Say a spacecraft is arriving at Saturn, can aerobrake arbitrarily, and wishes to arrive at Hyperion. How much should it aerobrake (i.e. what should the SMA be after aerocapture) to minimize the Delta-V required afterwards?
I initially had the spacecraft aerobrake until its apochron matches Hyperion's SMA, but it takes over 3,600 m/s of Delta-V to match Hyperion's velocity. I realized that aerobraking was reducing my kinetic energy by so much, I had to increase it afterwards to match velocity with Hyperion. However, if I barely brake enough to capture (apochrone reaches out to Phoebe), the burns raising perichrone and matching velocity with Hyperion total to under 2,400 m/s.
So, my question is, how much should I aerobrake (i.e. what should the SMA be after aerocapture) to minimize the Delta-V needed to intercept Hyperion?

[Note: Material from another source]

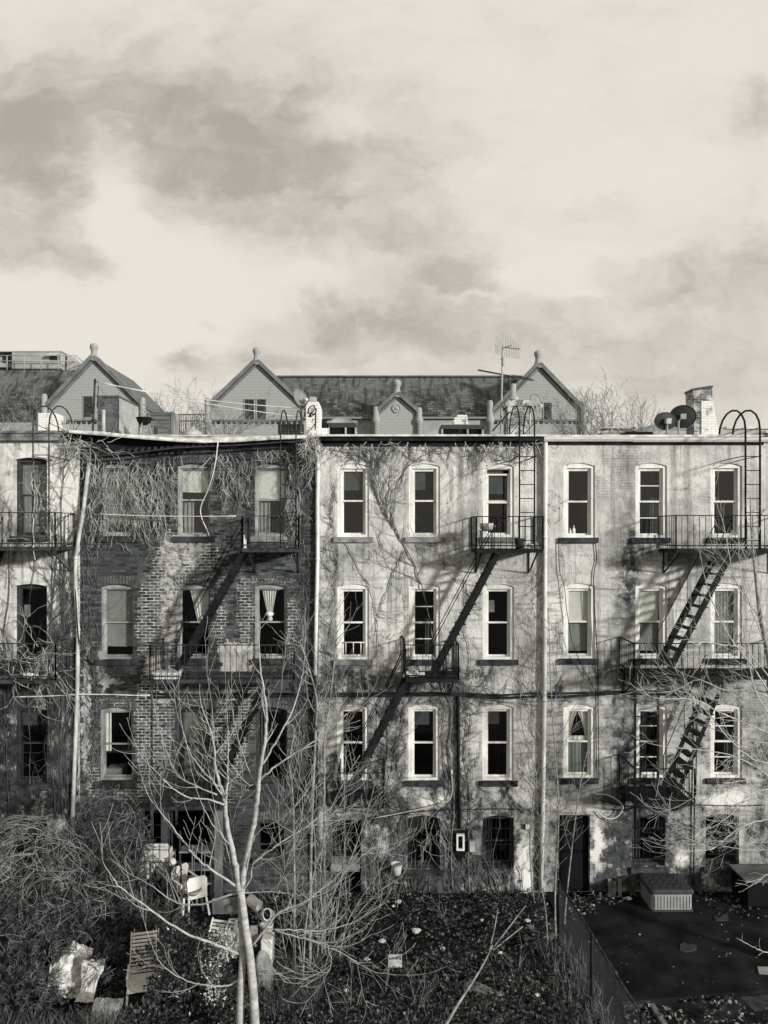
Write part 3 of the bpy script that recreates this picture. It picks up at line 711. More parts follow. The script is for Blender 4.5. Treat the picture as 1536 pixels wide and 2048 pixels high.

I think it's likely between my two extremes, and I have a feeling it should be Hyperion's SMA, but that's just intuition.
For reference, Hyperion's SMA is 1,481,009 km and its orbital velocity is 5,060.8 m/s, Saturn's equatorial radius is 60,268 km, and there's a handy vis-viva solver here. I'm positive this has lots of similarities to a bi-elliptic transfer orbit, with the exception that the first 'burn' is free.